Si tratta della stessa magistrata che non ha convalidato il trattenimento di uno dei primi dodici migranti nel cpr di Gjader, per la quale – solo qualche giorno dopo – è stata disposta una vigilanza per le minacce giunte sulla sua mail e sui social. “Sono stata scelta io come parafulmine perché era molto comodo. Abbiamo subito una campagna che nei fatti si è tradotta in un’intimidazione”, si sfoga Albano, che precisa: “Non ho nessuna intenzione di andare allo scontro con il governo, è il governo che vuole fare uno scontro con me e io voglio sottrarmi.
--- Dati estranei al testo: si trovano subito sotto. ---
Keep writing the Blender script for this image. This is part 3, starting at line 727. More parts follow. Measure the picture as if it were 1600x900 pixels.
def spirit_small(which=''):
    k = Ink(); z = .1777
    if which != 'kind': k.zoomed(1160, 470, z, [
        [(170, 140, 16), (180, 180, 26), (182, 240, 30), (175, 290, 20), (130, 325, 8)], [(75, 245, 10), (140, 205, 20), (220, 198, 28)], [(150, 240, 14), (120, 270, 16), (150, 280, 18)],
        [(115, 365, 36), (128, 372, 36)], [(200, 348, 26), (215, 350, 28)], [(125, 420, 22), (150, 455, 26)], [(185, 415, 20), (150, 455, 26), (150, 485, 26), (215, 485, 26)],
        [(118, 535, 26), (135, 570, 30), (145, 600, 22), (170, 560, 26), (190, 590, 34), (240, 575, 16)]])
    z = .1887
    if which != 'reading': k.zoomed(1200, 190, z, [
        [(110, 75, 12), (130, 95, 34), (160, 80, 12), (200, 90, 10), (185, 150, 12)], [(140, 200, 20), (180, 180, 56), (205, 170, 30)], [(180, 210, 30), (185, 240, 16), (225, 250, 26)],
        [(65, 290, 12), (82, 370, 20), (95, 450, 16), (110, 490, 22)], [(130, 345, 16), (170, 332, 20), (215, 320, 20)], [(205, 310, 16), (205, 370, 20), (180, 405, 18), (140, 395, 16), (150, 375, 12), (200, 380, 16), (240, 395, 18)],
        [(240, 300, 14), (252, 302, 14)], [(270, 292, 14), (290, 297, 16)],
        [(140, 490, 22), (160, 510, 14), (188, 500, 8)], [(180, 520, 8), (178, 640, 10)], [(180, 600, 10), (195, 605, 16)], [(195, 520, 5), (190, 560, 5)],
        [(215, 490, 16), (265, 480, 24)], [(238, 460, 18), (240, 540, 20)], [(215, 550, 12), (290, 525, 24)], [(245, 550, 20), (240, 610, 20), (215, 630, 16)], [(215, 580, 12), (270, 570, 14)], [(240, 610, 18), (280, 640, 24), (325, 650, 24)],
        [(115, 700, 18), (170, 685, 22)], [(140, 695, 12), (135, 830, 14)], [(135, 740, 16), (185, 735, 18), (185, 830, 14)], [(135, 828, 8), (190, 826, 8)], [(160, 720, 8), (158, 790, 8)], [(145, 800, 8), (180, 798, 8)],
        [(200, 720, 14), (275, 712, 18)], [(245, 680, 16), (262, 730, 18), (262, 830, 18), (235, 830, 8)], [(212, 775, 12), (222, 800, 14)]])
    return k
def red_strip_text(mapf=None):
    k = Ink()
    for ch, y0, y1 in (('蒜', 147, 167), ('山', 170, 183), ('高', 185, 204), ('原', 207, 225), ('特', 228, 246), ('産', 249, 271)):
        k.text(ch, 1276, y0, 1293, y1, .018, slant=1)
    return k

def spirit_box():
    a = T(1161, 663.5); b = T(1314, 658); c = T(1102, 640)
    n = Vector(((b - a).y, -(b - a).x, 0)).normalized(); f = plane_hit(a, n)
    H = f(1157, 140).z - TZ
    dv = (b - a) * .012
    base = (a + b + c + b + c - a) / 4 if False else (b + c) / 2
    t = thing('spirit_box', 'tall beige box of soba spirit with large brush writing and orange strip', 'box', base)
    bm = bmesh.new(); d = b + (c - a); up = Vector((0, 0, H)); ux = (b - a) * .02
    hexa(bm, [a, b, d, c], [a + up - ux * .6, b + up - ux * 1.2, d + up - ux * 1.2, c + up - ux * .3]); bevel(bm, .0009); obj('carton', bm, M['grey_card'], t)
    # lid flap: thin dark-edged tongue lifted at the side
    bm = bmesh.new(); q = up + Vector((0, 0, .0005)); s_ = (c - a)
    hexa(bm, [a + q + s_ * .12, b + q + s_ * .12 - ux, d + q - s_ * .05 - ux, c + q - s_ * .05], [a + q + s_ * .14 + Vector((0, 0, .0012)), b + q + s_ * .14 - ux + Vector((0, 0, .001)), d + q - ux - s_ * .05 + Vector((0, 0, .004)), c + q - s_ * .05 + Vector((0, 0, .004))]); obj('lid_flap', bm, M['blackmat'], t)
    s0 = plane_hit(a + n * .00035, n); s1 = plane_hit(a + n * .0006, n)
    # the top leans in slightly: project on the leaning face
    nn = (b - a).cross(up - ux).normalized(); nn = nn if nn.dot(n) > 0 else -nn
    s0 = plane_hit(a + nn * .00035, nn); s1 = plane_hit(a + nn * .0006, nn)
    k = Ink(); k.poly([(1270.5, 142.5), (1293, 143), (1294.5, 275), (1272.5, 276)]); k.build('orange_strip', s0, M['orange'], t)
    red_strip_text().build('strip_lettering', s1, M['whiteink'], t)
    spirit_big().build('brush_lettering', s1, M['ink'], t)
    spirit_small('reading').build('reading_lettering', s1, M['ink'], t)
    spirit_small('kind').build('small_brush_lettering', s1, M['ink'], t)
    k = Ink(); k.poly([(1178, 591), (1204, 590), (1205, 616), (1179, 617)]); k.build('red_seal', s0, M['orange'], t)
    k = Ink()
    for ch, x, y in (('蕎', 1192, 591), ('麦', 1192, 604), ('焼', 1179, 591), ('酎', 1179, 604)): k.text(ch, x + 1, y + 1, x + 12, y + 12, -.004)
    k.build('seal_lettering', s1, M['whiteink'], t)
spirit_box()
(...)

In tasca non abbiamo il libretto di Mao nè il Capitale di Marx, ma la Costituzione”, prosegue la magistrata rimandando al mittente le critiche del vicepremier Matteo Salvini sulle toghe rosse.

Tutta l’Anm ora teme “che possa reinnescarsi una polemica che non giova a nessuno”, tanto da confidare “che ciò che è stato scritto nei provvedimenti già emersi possa essere letto, compreso. Si può dissentire o meno, la parola la diranno la Corte di Cassazione (il 4 dicembre si esprimerà sulla mancate convalide di trattenimento del 18 ottobre, ndr) e quella di Giustizia ma non c’è nessuna volontà di politicizzazione”, ribadisce il leader del sindacato Giuseppe Santalucia. Di fronte alle toghe progressiste, in videocollegamento con la sala del Campidoglio dove si svolge l’evento di Md, Nordio propone uno scambio per favorire il dialogo: “Mi auguro che nel confronto futuro ci sia sempre meno una critica della magistratura al merito politico delle leggi in Parlamento e un abbassamento di toni da parte della politica a criticare le sentenze”, dice il Guardasigilli.
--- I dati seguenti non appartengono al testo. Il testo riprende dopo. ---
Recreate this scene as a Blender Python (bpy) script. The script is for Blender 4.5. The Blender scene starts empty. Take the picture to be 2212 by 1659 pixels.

Ma questo dialogo con il governo secondo Albano deve tradursi nel coinvolgimento degli esperti su proposte di legge piuttosto che procedere a colpi di decreto: “Ci sono delle sedi dove è possibile farlo, così magari queste frizioni con la Costituzione rispetto al diritto europeo non ci sarebbero. È previsto dai regolamenti parlamentari che i magistrati vengano auditi. Se si ascoltasse il parere dei giuristi, forse verrebbe fuori un prodotto qualitativamente migliore dal punto di vista dei rapporti con gli ordinamenti che hanno un valore di fonte sovranazionale: è sempre stato così nel passato”. Ma per l’Anm il clima è “persino peggiorato” rispetto agli attacchi che arrivavano durante i governi Berlusconi.
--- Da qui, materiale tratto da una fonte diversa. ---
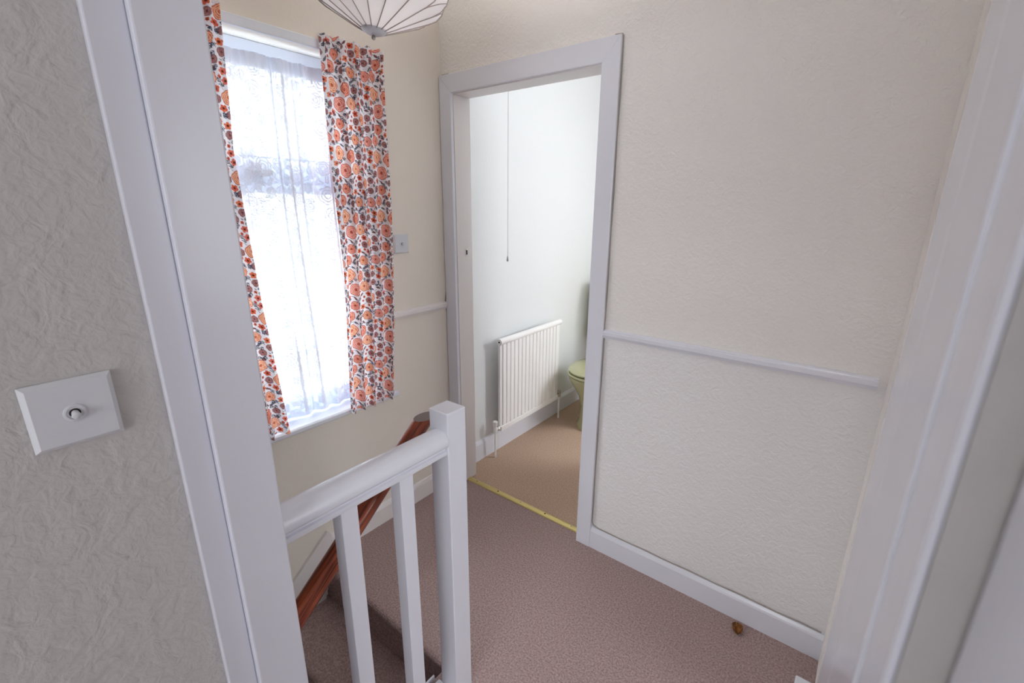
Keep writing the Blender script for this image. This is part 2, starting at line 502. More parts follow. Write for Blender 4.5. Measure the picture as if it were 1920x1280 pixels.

“Prima – dice Santalucia – erano i pubblici ministeri le toghe rosse, che ora invece sono dappertutto, anche nei tribunali civili che si occupano di immigrazione. Una cosa è la critica e un’altra cosa è la rappresentazione di un potere che diventa arbitrario ed eversivo. Tutto questo è inaccettabile”. Nell’Esecutivo però un avvertimento arriva anche dal vice ministro della Giustizia: “È giusto criticare le leggi, ma non bisogna interferire con i percorsi formativi delle leggi” e le fonti del diritto “sanciscono che non ci si debba pronunciare anticipatamente su ciò che deve poi essere oggetto di giudizio”, dice Francesco Paolo Sisto, anche protagonista al convegno di un botta e risposta con il sostituto procuratore della Cassazione Marco Patarnello, il magistrato che lo scorso 19 ottobre inviò una mail nella piattaforma dell’Anm diventata un caso politico e criticamente rilanciata anche dalla premier Meloni.

Mentre dal palco il viceministro affrontava il tema della riforma della separazione delle carriere, dalla platea del convegno Patarnello ha chiesto: “Non temete che in questo modo il pubblico ministero avrà troppo potere?”. E Sisto: “Non lo temiamo, perché con la riforma, se il pm avrà un potere cinque volte superiore, il giudice lo avrà dieci volte superiore”.